藤野の散文-私の暗黙知-

毎日の中での気付きについて書いています

今の視点から見えること、まだ見えないこと。

人生の残り時間が少なくなってくると、「ある種の選球眼」が備わってくるという。
保守的、といういい方もできるだろうが、「年なりの見る目」という本能的な感覚の方が近いように思う。
また、うら若い時分には、そうした視点は全く備わっていないことも、「年齢とのトレードオフで備わる意識」ということなのだろう。

早くからそういう「選択の叡智」に優れた人もいるのだろうが、大過なく過ごしてきた凡人が気づくのは、四十を過ぎたあたりではないだろうか。
男性の厄年辺りである。
(英語で厄年はclimacteric.どうも更年期、というような意味が一意らしい。ちょっと違うような気もする)

三十代のころは、何だかんだ言って、「日々の生活と残り時間」という感覚は皮膚からは伝わってこないものだが、その辺の老化感というか、生活感のようなものは年長者になるほどスルドくなるものなのだ。


そうすると、あまり享楽的なレジャーとか、ギャンブルとか、また物欲的なものに興味が向かなくなってくる。
例外もあろうが「脂が抜けてくる」のである。
(ところが異性に対しての感覚だけはそうした「ヌケ」とは逆行するようなのだが、それはともかく。)

本当にやりたいこと

自分の友人に、大の車好きがいる。
何台も所有し、珍しい車があると聞けば見に行くし、また休日には必ずドライヴを楽しむ。
難しいクラシックカーのメンテナンスも自分でこなし、また最新型の高級車にも興味は尽きない。
彼は人生を共に行くの友人の一人として、車を選んだのだ。
夢は、一年を通して、毎日、気分のあった違う車に乗って出かけることだという。
これまでのこぼれ話や、これからのことを話す彼は、とても楽しそうである。
それでいいのだと思った。

人生の一大目標、のようなものは(ある人は羨ましい気もするが)、なかなか「決定的」には出現しないものである。
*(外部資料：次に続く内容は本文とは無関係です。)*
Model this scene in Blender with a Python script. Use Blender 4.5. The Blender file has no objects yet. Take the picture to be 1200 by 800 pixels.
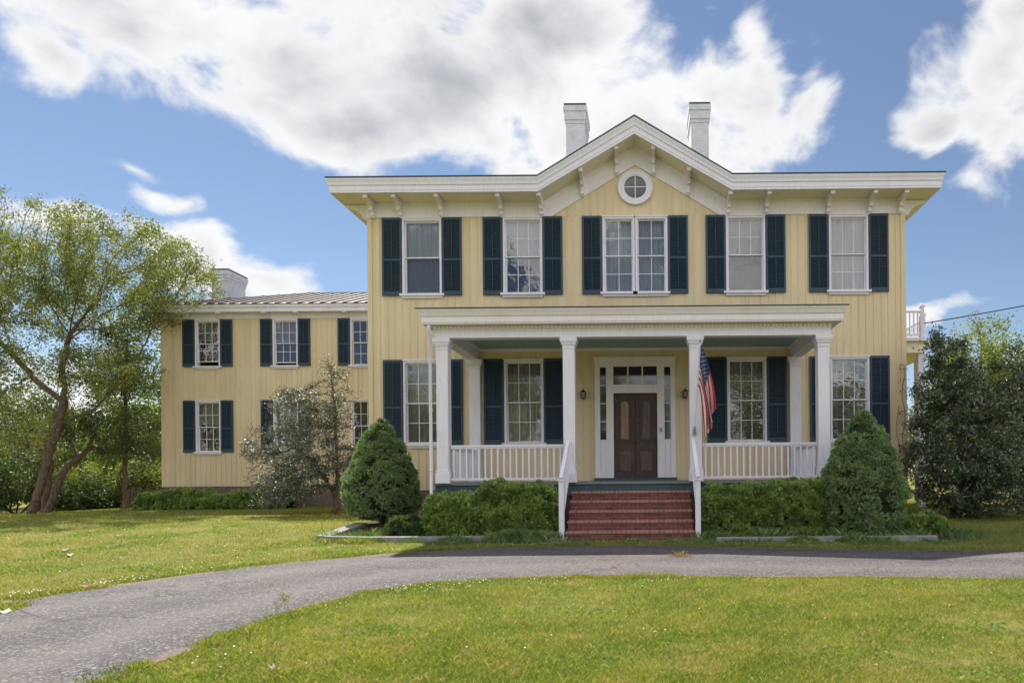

一日十数時間を費やし、一心不乱にもう「それ」としか向き合わない。
そんな「唯一無二」の存在ではなく、生きてゆく上での"いくつかの友人たち"を選びながら、自分時間を過ごしてゆく。
人生の後半はそんな過ごし方ができるとよいのではないだろうか。

例えば、時間をかけて自分の好きな靴をそろえる、とか。
好きな作家の全集や万葉集などを一から紐解いてみる、とか。
今目の前に起きることに反応している(例えばテレビ)と、段々と疲労し、無力感が増してくるのも老化の特徴である。
"積み上がっていないもの"に一番嫌気がさすのは、自分自身。

自分が本当に好きになれることから、一つ一つゆっくりと見つけたいものである。